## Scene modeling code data
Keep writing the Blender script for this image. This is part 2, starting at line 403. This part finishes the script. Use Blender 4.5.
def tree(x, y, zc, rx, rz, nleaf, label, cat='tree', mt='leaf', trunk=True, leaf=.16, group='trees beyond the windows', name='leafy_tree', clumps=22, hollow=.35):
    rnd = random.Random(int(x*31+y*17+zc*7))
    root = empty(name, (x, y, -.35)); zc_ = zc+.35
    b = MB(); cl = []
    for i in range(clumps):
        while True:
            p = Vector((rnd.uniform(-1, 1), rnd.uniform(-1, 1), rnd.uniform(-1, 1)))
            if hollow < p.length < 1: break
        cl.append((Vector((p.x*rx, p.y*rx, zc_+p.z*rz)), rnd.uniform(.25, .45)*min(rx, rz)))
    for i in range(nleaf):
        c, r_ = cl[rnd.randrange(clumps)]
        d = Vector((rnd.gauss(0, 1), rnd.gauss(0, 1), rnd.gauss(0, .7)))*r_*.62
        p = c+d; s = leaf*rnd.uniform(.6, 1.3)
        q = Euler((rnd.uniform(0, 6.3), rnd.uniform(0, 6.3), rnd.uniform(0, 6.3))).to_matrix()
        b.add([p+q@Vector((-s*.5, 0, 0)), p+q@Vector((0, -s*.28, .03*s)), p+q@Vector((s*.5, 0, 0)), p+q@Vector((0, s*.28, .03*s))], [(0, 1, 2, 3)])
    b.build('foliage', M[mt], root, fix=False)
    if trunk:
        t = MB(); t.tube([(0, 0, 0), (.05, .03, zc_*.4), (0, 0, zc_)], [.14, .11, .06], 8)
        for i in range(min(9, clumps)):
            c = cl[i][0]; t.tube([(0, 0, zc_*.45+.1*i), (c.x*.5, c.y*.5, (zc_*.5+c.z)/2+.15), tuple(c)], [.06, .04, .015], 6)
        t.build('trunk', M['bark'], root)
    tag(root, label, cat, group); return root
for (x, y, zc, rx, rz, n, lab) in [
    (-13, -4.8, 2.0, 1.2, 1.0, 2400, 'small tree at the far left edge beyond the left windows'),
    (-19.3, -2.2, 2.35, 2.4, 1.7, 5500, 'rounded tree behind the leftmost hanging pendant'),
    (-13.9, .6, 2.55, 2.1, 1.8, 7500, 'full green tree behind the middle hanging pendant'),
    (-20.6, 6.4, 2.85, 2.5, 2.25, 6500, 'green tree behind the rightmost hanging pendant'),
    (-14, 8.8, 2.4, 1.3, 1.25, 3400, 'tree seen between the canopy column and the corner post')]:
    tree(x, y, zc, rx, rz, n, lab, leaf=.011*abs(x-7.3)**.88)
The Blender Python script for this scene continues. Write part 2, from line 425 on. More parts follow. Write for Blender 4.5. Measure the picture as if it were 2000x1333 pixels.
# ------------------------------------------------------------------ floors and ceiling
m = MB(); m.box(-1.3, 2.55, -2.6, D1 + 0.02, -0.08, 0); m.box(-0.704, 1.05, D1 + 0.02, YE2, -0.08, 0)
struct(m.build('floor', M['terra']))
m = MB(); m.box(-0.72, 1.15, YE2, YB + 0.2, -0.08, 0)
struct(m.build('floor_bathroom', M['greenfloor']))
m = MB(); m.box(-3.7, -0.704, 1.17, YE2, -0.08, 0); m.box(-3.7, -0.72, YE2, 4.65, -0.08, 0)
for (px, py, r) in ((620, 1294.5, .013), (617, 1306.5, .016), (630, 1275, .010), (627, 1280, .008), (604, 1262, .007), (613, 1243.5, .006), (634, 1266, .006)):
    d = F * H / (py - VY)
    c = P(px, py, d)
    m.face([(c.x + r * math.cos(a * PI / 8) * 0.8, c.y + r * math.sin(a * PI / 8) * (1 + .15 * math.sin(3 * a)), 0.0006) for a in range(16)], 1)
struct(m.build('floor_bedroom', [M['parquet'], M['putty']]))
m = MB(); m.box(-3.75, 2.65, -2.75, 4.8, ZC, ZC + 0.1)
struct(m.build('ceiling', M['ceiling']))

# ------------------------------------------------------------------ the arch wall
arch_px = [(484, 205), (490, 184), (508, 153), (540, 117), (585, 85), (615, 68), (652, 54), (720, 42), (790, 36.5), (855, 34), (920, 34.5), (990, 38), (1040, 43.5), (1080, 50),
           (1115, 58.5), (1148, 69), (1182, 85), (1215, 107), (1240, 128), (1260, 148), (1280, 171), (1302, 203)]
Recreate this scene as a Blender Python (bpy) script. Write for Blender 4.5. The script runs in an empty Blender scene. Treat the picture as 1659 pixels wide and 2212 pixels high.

## GOAL OF THE EXERCISE
Go through the records above and retype each one exactly.

## ANSWER TO THE EXERCISE
Keep writing the Blender script for this image. This is part 2, starting at line 403. This part finishes the script. Use Blender 4.5.
def tree(x, y, zc, rx, rz, nleaf, label, cat='tree', mt='leaf', trunk=True, leaf=.16, group='trees beyond the windows', name='leafy_tree', clumps=22, hollow=.35):
    rnd = random.Random(int(x*31+y*17+zc*7))
    root = empty(name, (x, y, -.35)); zc_ = zc+.35
    b = MB(); cl = []
    for i in range(clumps):
        while True:
            p = Vector((rnd.uniform(-1, 1), rnd.uniform(-1, 1), rnd.uniform(-1, 1)))
            if hollow < p.length < 1: break
        cl.append((Vector((p.x*rx, p.y*rx, zc_+p.z*rz)), rnd.uniform(.25, .45)*min(rx, rz)))
    for i in range(nleaf):
        c, r_ = cl[rnd.randrange(clumps)]
        d = Vector((rnd.gauss(0, 1), rnd.gauss(0, 1), rnd.gauss(0, .7)))*r_*.62
        p = c+d; s = leaf*rnd.uniform(.6, 1.3)
        q = Euler((rnd.uniform(0, 6.3), rnd.uniform(0, 6.3), rnd.uniform(0, 6.3))).to_matrix()
        b.add([p+q@Vector((-s*.5, 0, 0)), p+q@Vector((0, -s*.28, .03*s)), p+q@Vector((s*.5, 0, 0)), p+q@Vector((0, s*.28, .03*s))], [(0, 1, 2, 3)])
    b.build('foliage', M[mt], root, fix=False)
    if trunk:
        t = MB(); t.tube([(0, 0, 0), (.05, .03, zc_*.4), (0, 0, zc_)], [.14, .11, .06], 8)
        for i in range(min(9, clumps)):
            c = cl[i][0]; t.tube([(0, 0, zc_*.45+.1*i), (c.x*.5, c.y*.5, (zc_*.5+c.z)/2+.15), tuple(c)], [.06, .04, .015], 6)
        t.build('trunk', M['bark'], root)
    tag(root, label, cat, group); return root
for (x, y, zc, rx, rz, n, lab) in [
    (-13, -4.8, 2.0, 1.2, 1.0, 2400, 'small tree at the far left edge beyond the left windows'),
    (-19.3, -2.2, 2.35, 2.4, 1.7, 5500, 'rounded tree behind the leftmost hanging pendant'),
    (-13.9, .6, 2.55, 2.1, 1.8, 7500, 'full green tree behind the middle hanging pendant'),
    (-20.6, 6.4, 2.85, 2.5, 2.25, 6500, 'green tree behind the rightmost hanging pendant'),
    (-14, 8.8, 2.4, 1.3, 1.25, 3400, 'tree seen between the canopy column and the corner post')]:
    tree(x, y, zc, rx, rz, n, lab, leaf=.011*abs(x-7.3)**.88)
The Blender Python script for this scene continues. Write part 2, from line 425 on. More parts follow. Write for Blender 4.5. Measure the picture as if it were 2000x1333 pixels.
# ------------------------------------------------------------------ floors and ceiling
m = MB(); m.box(-1.3, 2.55, -2.6, D1 + 0.02, -0.08, 0); m.box(-0.704, 1.05, D1 + 0.02, YE2, -0.08, 0)
struct(m.build('floor', M['terra']))
m = MB(); m.box(-0.72, 1.15, YE2, YB + 0.2, -0.08, 0)
struct(m.build('floor_bathroom', M['greenfloor']))
m = MB(); m.box(-3.7, -0.704, 1.17, YE2, -0.08, 0); m.box(-3.7, -0.72, YE2, 4.65, -0.08, 0)
for (px, py, r) in ((620, 1294.5, .013), (617, 1306.5, .016), (630, 1275, .010), (627, 1280, .008), (604, 1262, .007), (613, 1243.5, .006), (634, 1266, .006)):
    d = F * H / (py - VY)
    c = P(px, py, d)
    m.face([(c.x + r * math.cos(a * PI / 8) * 0.8, c.y + r * math.sin(a * PI / 8) * (1 + .15 * math.sin(3 * a)), 0.0006) for a in range(16)], 1)
struct(m.build('floor_bedroom', [M['parquet'], M['putty']]))
m = MB(); m.box(-3.75, 2.65, -2.75, 4.8, ZC, ZC + 0.1)
struct(m.build('ceiling', M['ceiling']))

# ------------------------------------------------------------------ the arch wall
arch_px = [(484, 205), (490, 184), (508, 153), (540, 117), (585, 85), (615, 68), (652, 54), (720, 42), (790, 36.5), (855, 34), (920, 34.5), (990, 38), (1040, 43.5), (1080, 50),
           (1115, 58.5), (1148, 69), (1182, 85), (1215, 107), (1240, 128), (1260, 148), (1280, 171), (1302, 203)]
Recreate this scene as a Blender Python (bpy) script. Write for Blender 4.5. The script runs in an empty Blender scene. Treat the picture as 1659 pixels wide and 2212 pixels high.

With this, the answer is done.